In July 1846, the almanac bemoaned a troubled apple crop, but praised a robust harvest of strawberries.

“Never do we remember such a promise of fruit, as early spring held out. From the extraordinary fullness of bloom, every one expected an immense quantity of fruit. These expectations have been much abated. In this part of the State and in the southern part, so far as we can learn, there will not be more than half a crop of apples. Peaches, in this region, will be abundant. Grapes generally appear well, and are swelling finely. Strawberries are abundant, and from the warmth and dryness of the weather for some weeks past, are very well ripened.” (Page 165, Vol. II)

Farmers and gardeners of the period also grappled with new technology, from cultivators to electricity. In 1845, a reader asks about insect blight on pear trees that have been grafted on quince stock.

“The editor of the (Ohio) Farmer and Gardener, I think, leans somewhat to the belief of blight being produced from electricity...,” wrote S. Another reader wrote “that keeping the earth about the roots moist, by placing stones or litter, is beneficial, but we are not yet prepared to think it will prevent the evil, and what to say of the iron system we know not, it goes however to aid the electric theory.”
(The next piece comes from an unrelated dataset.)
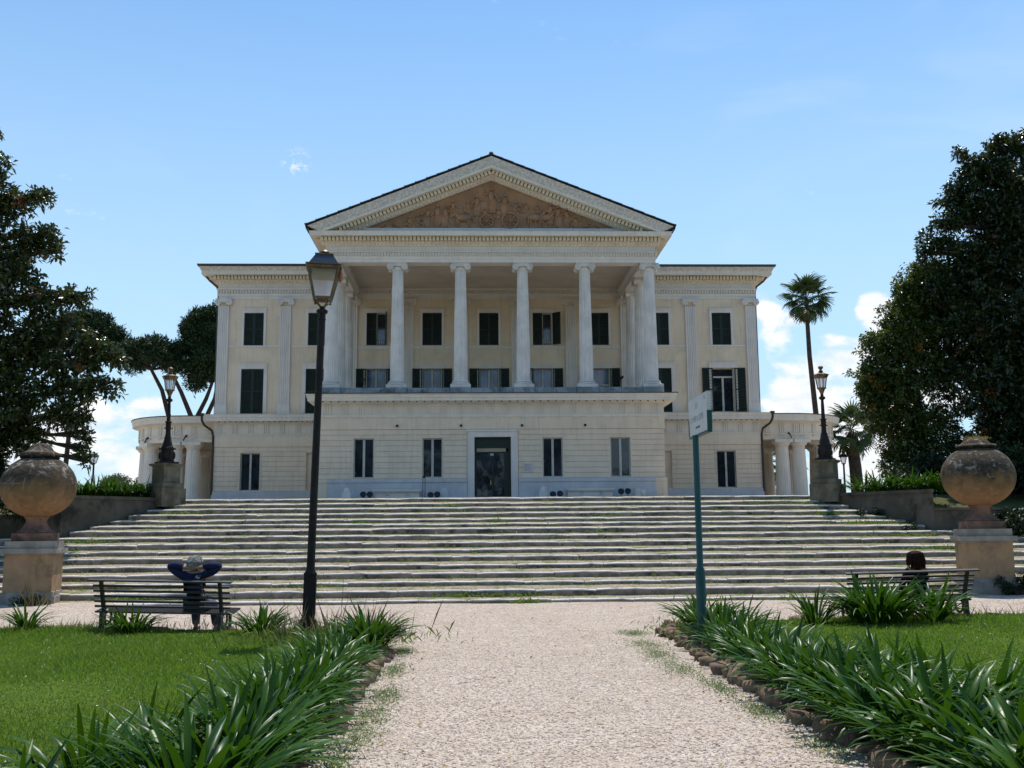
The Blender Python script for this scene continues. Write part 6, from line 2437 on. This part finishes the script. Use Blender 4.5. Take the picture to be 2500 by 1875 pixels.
def tree(name, label, cat, base, top, r0, blobs, n_leaf, size, width, mat, bark, seed, group=None, **k):
    t = thing(name, label, cat, base, 0, group)
    mb = MB()
    limbs(mb, base, top, r0, blobs, seed, twig=max(.02, r0 * .1))
    mk('trunk', mb, bark, t, (0, 0, 0), smooth=True)
    V, F = leafy(blobs, n_leaf, size, width, seed, **k)
    put('crown', np_mesh('crown', V, F, mat), t, (0, 0, 0))
    return t


def X28(px, pz):
    return px


LM = [  # lobes of the left magnolia
    (-13.9, 28.3, 11.0, .50), (-13.25, 28.1, 11.25, .38), (-12.95, 28.0, 11.15, .28), (-14.6, 28.5, 11.5, .55), (-14.55, 28.3, 12.2, .38), (-14.9, 28.0, 13.0, .45), (-14.6, 28.2, 10.6, .6),
    (-13.6, 28.2, 10.1, .55), (-13.0, 28.2, 9.9, .48), (-12.75, 28.0, 10.15, .3), (-12.65, 28.0, 9.55, .3), (-13.6, 28.3, 9.6, .5), (-14.6, 28.8, 9.5, .85), (-14.1, 28.2, 8.9, .6), (-13.4, 28.1, 8.9, .45),
    (-14.2, 28.0, 8.0, .9), (-13.2, 28.2, 8.3, .7), (-12.55, 28.2, 8.25, .5), (-12.0, 28.0, 8.15, .36), (-11.7, 28.0, 8.3, .22), (-13.2, 28.4, 7.3, .9), (-12.3, 28.2, 7.4, .6),
    (-11.75, 28.2, 7.0, .5), (-11.2, 28.1, 6.75, .42), (-10.9, 28.1, 6.5, .35), (-11.6, 28.2, 6.4, .5), (-12.5, 28.3, 6.5, .75), (-11.35, 28.0, 5.75, .5), (-10.85, 28.0, 5.65, .36), (-12.1, 28.2, 5.6, .7), (-13.4, 28.2, 5.6, 1.0), (-13.5, 28.3, 6.7, .9), (-14.7, 28.4, 6.8, 1.2), (-14.9, 28.2, 5.2, 1.2),
    (-12.3, 28.0, 4.9, .55), (-11.8, 28.0, 4.8, .4), (-11.6, 27.9, 4.3, .26), (-11.55, 27.9, 3.9, .2), (-11.4, 27.9, 3.6, .17), (-13.5, 28.1, 4.7, .65), (-16.2, 28.7, 8.5, 1.4), (-16.4, 28.5, 11.5, 1.2), (-16.5, 28.5, 5.8, 1.5), (-17.8, 29, 9.5, 1.8), (-17.9, 29, 6.5, 1.8), (-16.6, 29, 13.6, 1.1), (-15.6, 28.7, 4.2, 1.0), (-14.3, 28.2, 4.0, .7)]
tree('magnolia_tree', 'big dark glossy-leaved magnolia on the left, branches reaching over the left urn', 'tree', (-16.4, 29.2, 2.6), (-16.0, 29.0, 13.0), .34, [(a, b, c, r * (.84 if a > -14.4 and c > 5 else 1)) for a, b, c, r in LM] + [(-14.0, 28.2, 4.6, .8), (-13.0, 28.2, 4.3, .5), (-15.0, 28.4, 3.6, .8), (-14.2, 28.2, 3.5, .5)], 58000, .19, .08, 'magnolia', 'bark', 21, shell=.3, sprig=.16)
RM = [
    (17.9, 33.2, 14.7, .7), (18.4, 33.2, 15.1, .5), (17.5, 33.0, 14.9, .4), (17.2, 33.0, 14.1, .7), (16.6, 33.0, 14.2, .45), (16.2, 33.0, 14.5, .3), (16.5, 33.0, 13.6, .6), (16.0, 33.2, 13.2, .5), (15.7, 33.0, 12.9, .35), (16.3, 33.1, 12.6, .7), (15.7, 32.9, 12.1, .55), (15.2, 32.9, 11.9, .4), (14.75, 32.8, 11.3, .4), (14.55, 32.8, 10.9, .3), (15.4, 32.8, 11.1, .6),
    (17.2, 33.0, 12.4, 1.1), (18.5, 33.3, 12.8, 1.5), (17.5, 33, 13.5, 1.0), (15.9, 32.7, 10.3, .8), (16.6, 32.8, 10.4, 1.1), (18.0, 32.9, 10.4, 1.5), (16.9, 32.6, 8.5, 1.5), (18.8, 33, 7.8, 1.9), (15.6, 32.5, 8.3, 1.3), (15.0, 32.6, 9.6, .7), (19.8, 33.5, 10.6, 2.0), (19.6, 33.4, 14.2, 1.4), (17.3, 32.5, 6.3, 1.7), (19.3, 32.8, 5.6, 2.0), (15.7, 32.2, 6.2, 1.4),
    (17.6, 32.2, 4.1, 1.5), (16.1, 32.0, 4.2, 1.2), (19.8, 32.4, 3.9, 1.6), (15.1, 32.0, 4.0, 1.0), (21.2, 33.5, 8.0, 2.0), (21.0, 33.5, 12.5, 1.8), (21.5, 33.3, 5.0, 1.9), (16.6, 31.4, 3.2, 1.1), (18.4, 31.4, 3.0, 1.2), (15.0, 31.4, 3.1, .8), (20.3, 31.4, 3.0, 1.3),
    (18.2, 33.2, 11.6, 1.6), (20.5, 33.5, 9.2, 1.8), (16.2, 32.8, 9.3, 1.1), (17.9, 32.8, 7.2, 1.6), (16.4, 32.4, 7.2, 1.2), (18.4, 32.6, 4.9, 1.6), (16.6, 32.0, 5.1, 1.1), (17.2, 33.2, 11.2, 1.2), (19.3, 33.2, 9.0, 1.7), (20.6, 32.6, 6.5, 1.7), (15.9, 31.6, 3.4, .9), (19.6, 31.6, 3.1, 1.2), (14.6, 31.5, 3.0, .6), (15.2, 33.0, 7.3, .9)]
tree('magnolia_tree', 'huge dark glossy-leaved magnolia filling the right edge behind the right urn', 'tree', (18.6, 33.4, 2.6), (18.4, 33.4, 14.2), .4, RM, 150000, .19, .08, 'magnolia', 'bark', 22, shell=.3, sprig=.06)
RL = [
    (14.7, 33.6, 9.3, 1.0), (14.0, 33.4, 9.0, .75), (14.0, 33.4, 9.85, .4), (13.6, 33.3, 7.9, .9), (13.0, 33.2, 7.0, .75), (12.75, 33.1, 7.9, .45), (14.5, 33.3, 7.0, 1.2), (12.6, 33.1, 6.4, .55), (12.35, 33.0, 6.9, .25), (13.4, 33.2, 5.8, .9), (12.8, 33.1, 5.2, .65),
    (13.5, 33.2, 4.5, .8), (14.5, 33.2, 5.0, 1.1), (13.3, 33.2, 3.7, .65), (14.5, 33.2, 3.6, .9), (15.2, 33.6, 8.8, 1.1), (12.55, 33.1, 5.75, .4), (14.9, 33.4, 10.4, .7), (14.45, 33.3, 9.8, .55), (15.2, 33.3, 10.0, .9), (14.2, 33.2, 8.2, .8), (13.5, 33.2, 8.6, .4), (15.6, 33.4, 9.6, 1.0), (12.3, 33, 6.1, .3), (13.2, 33.2, 6.5, .8)]
tree('laurel_tree', 'lighter green bushy evergreen in front of the right magnolia, beside the short palm', 'tree', (14.4, 33.5, 2.6), (14.3, 33.5, 8.5), .2, RL, 60000, .15, .065, 'laurel', 'bark', 23, shell=.3, sprig=.12)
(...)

In response, Beecher wrote “Everybody is agog with electricity. But we respectfully suggest that it is one thing to ascertain facts by cautious, guarded experiments, or careful observations, and quite another, to set down everything which one does not know what else to do with, to electricity, simply because it may be so for aught that we know to the contrary. People reason somewhat in this wise: Electricity performs a vast number of very mysterious operations; therefore, every operation, which is mysterious is performed by electricity. We believe electricity to have something to do with it, only because it seems to have concern with every living, growing thing.” (Page 150, Vol. I)
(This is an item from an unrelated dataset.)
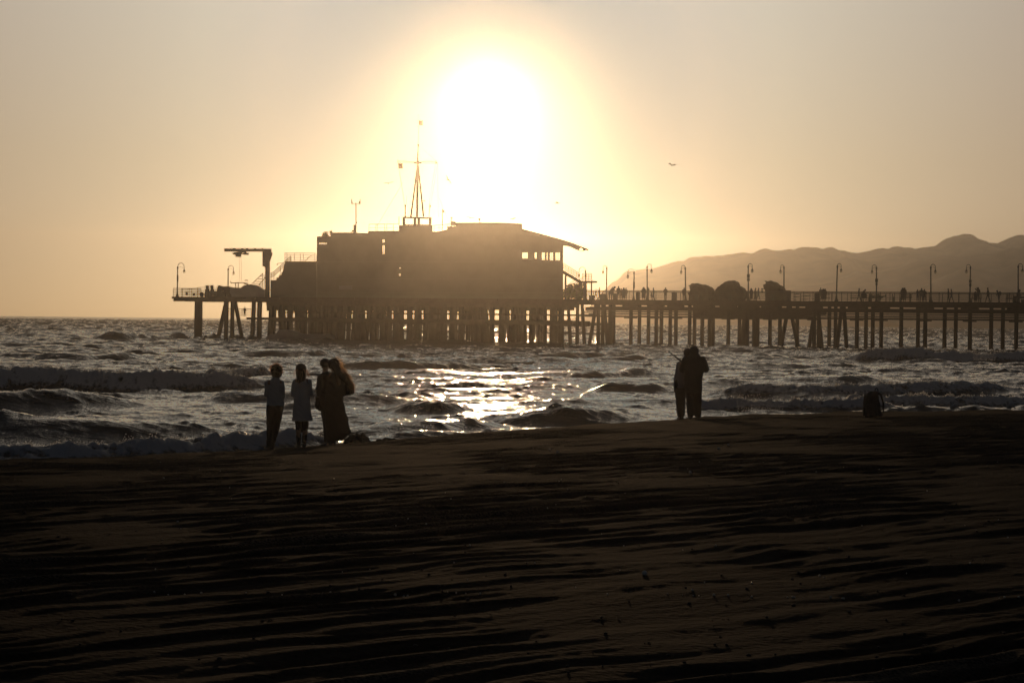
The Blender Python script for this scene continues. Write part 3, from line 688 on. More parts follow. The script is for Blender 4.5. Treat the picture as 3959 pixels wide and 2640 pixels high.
# roof terrace rails, rear roof railings
def railpx(pts, y_h, v, n=3, posts=None, parent=bld, r=.018, name='terrace_railing'):
    b = MB()
    for (x0, y0), (x1, y1) in zip(pts[:-1], pts[1:]):
        for j in range(1, n+1): ptube(b, (x0, y0-y_h*j/n), (x1, y1-y_h*j/n), r if j < n else r*1.4, v)
    for x, y in (posts or pts): ptube(b, (x, y), (x, y-y_h), r*1.2, v)
    return b.build(name, M['steel'], parent)
railpx([(654, 600), (722.5, 600)], 18.7, V+.3, 5, [(654, 600), (659, 600), (676, 600), (690, 600), (697, 600), (722.5, 600)])
railpx([(722.5, 600), (727.5, 606)], 18.7, V+.3, 3)
railpx([(847, 531), (916, 530.5)], 16, V+.5, 2, [(847, 531), (863, 531), (867, 531), (883, 531), (888, 531), (903.5, 531)])
railpx([(993, 532), (1037.6, 527)], 13.5, V+.5, 2, [(997, 532), (1008, 531), (1016, 529), (1027, 527.5)])
b = MB()                                       # stair rail climbing the stepped wing
for dy in (0, 4.5, 9): ptube(b, (668, 588+dy), (629, 624+dy), .03, V+.2); ptube(b, (629, 624+dy), (621, 628+dy), .03, V+.2)
for x, y0, y1 in ((668, 587, 600), (644, 612, 630), (629, 625, 642), (622.5, 626, 643)): ptube(b, (x, y0), (x, y1), .03, V+.2)
ptube(b, (700, 600), (712, 588), .03, V+.3); ptube(b, (712, 588), (717, 588), .03, V+.3)
b.build('stair_railing', M['steel'], bld)
b = MB(); b.path([PXw(651, 604, V), PXw(646, 604, V), PXw(639, 604.5, V), PXw(637, 605.5, V)], .03); b.ell(PXw(637, 607, V), (.08, .08, .1)); b.build('wall_lamp', M['steel'], bld)
# stair and tower at the left of the wing, by the crane
b = MB()
ptube(b, (579, 651), (603, 628), .03, 3); ptube(b, (594, 655), (609, 637), .05, 3)
for x0, x1, y in ((598, 603, 634), (592, 603, 640), (586, 603, 646), (582, 603, 651), (596, 603, 655)): ptube(b, (x0, y), (x1, y+.3), .03, 3)
ptube(b, (603, 627), (603, 660), .03, 3); ptube(b, (606.5, 630), (606.5, 660), .03, 3)
b.build('ladder_stair', M['steel'], bld)
# outside stair at the right end
b = MB(); p, q = (1292, 624), (1336, 650)
for dv in (0, 1.5):
    for i in range(3): b.tube(PXw(p[0], p[1]+i*1.6-1, 1.6+dv), PXw(q[0], q[1]+i*1.6-1, 1.6+dv), .13, n=4)
for i in range(15):
    t = i/14; c = PXw(p[0]+(q[0]-p[0])*t, p[1]-3+(q[1]-p[1])*t, 1.6); c2 = PXw(p[0]+(q[0]-p[0])*t, p[1]-3+(q[1]-p[1])*t, 3.1)
    b.tube(c, c2, .13, n=4)
slab(b, [(1328, 644.8), (1359.5, 644.8), (1359.5, 648.5), (1330, 650)], [], 2.0, 1.4, EV)
b.tube(PXw(1334, 652, 1.7), PXw(1297, 680, 1.7), .16, n=4)
for x, v in ((1358, 1.6), (1358, 3.2), (1345, 1.6), (1341.5, 1.7), (1298.5, 1.8)): ptube(b, (x, 646 if x > 1310 else 632), (x, 690), .09 if x > 1350 else .12, v)
b.build('outside_stair', M['steel'], bld)
b = MB()
for dy in (0, 5, 10): ptube(b, (1293, 604+dy), (1330, 627.5+dy), .028, 1.5)
for i in range(7): t = i/6; ptube(b, (1293+37*t, 604+23.5*t), (1293+37*t, 620+23.5*t), .025, 1.5)
ptube(b, (1330, 643), (1343, 633), .03, 1.5)
for y in (628, 632, 636, 640): ptube(b, (1337, y), (1358.5, y), .022, 1.5)
for x in (1337, 1346, 1352, 1358.5): ptube(b, (x, 627.5), (x, 645), .028, 1.5)
for dy in (0, 6): ptube(b, (1319, 643+dy), (1299, 658+dy), .025, 1.5)
b.build('stair_railing', M['steel'], bld)
# pale sign board on the front wall
b = MB(); slab(b, [(778, 656), (808, 656), (808, 664.5), (778, 664.5)], [], .08, V-.15); b.build('notice_board', M['sign'], bld)
b = MB(); slab(b, [(930, 688.5), (940, 688.5), (940, 690.5), (930, 690.5)], [], .1, V-.3); b.build('wall_panel', M['sign'], bld)

# mast with yard on its raised frame
mast = empty('flag_mast', PXw(958, 517, 5), 'tall tripod signal mast with crossed yard standing on the roof', 'mast')
MV = 5.0
b = MB(); b.path([PXw(957.6, 498, MV), PXw(959, 373, MV), PXw(960, 333, MV)], [.19, .13, .09]); b.path([PXw(960, 334, MV), PXw(961, 264, MV)], [.05, .03]); b.ell(PXw(961, 264, MV), (.07, .07, .07)); b.ell(PXw(960, 333, MV), (.13, .13, .15)); b.build('pole', M['steel'], mast)
for x0, dv in ((943.3, -.3), (972.4, .3)):
    b = MB(); b.tube(PXw(x0, 498, MV+dv), PXw(959.3, 374, MV), .13, .10, 8); b.build('leg', M['steel'], mast)
b = MB(); b.path([PXw(913, 368.5, MV), PXw(935, 371, MV), PXw(959, 373, MV), PXw(983, 371, MV), PXw(1005.4, 373.5, MV)], .045); b.path([PXw(913, 372.5, MV), PXw(959, 375, MV), PXw(1004, 375.5, MV)], .03)
for x, y in ((913, 367), (1001, 369)): ptube(b, (x, y), (x, y+8), .05, MV)
b.ell(PXw(959, 374, MV), (.55, .2, .16)); b.build('yard', M['steel'], mast)
b = MB()
for a, c in (((913, 370), (930, 470)), ((914, 375), (932, 498)), ((1001, 370), (985, 470)), ((1005, 374), (1006, 498)), ((960, 334), (1003, 371)), ((1005, 374), (984, 498)), ((925, 420), (868, 515)), ((1008, 455), (1035, 520))): ptube(b, a, c, .012, MV, n=4)
ptube(b, (972, 461), (977, 462), .06, MV)
b.build('rigging', M['steel'], mast)
b = MB(); slab(b, [(925, 497.6), (989.5, 499), (989.5, 501), (925, 499.8)], [], 2.4, MV-1.2)
for x, v in ((927, 3.9), (952.4, 3.9), (961.5, 6.1), (987.6, 3.9), (927, 6.1), (987.6, 6.1)): ptube(b, (x, 500), (x, 519), .16, v)
ptube(b, (927, 516), (987, 516.5), .04, 3.9)
b.build('frame_platform', M['steel'], mast)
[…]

Beecher resigned his post at Second Presbyterian on August 12, 1847, to become pastor at Plymouth Church in Boston. The Western Farmer and Gardener continued for a few more years, but eventually folded.

Vestiges of these publications continue today. The Old Farmer’s Almanac has been published continually since 1792. There’s also the Farmer’s Almanac, which has published annually since 1818, and the Mother Earth News Almanac, which has been revived after several years of dormancy.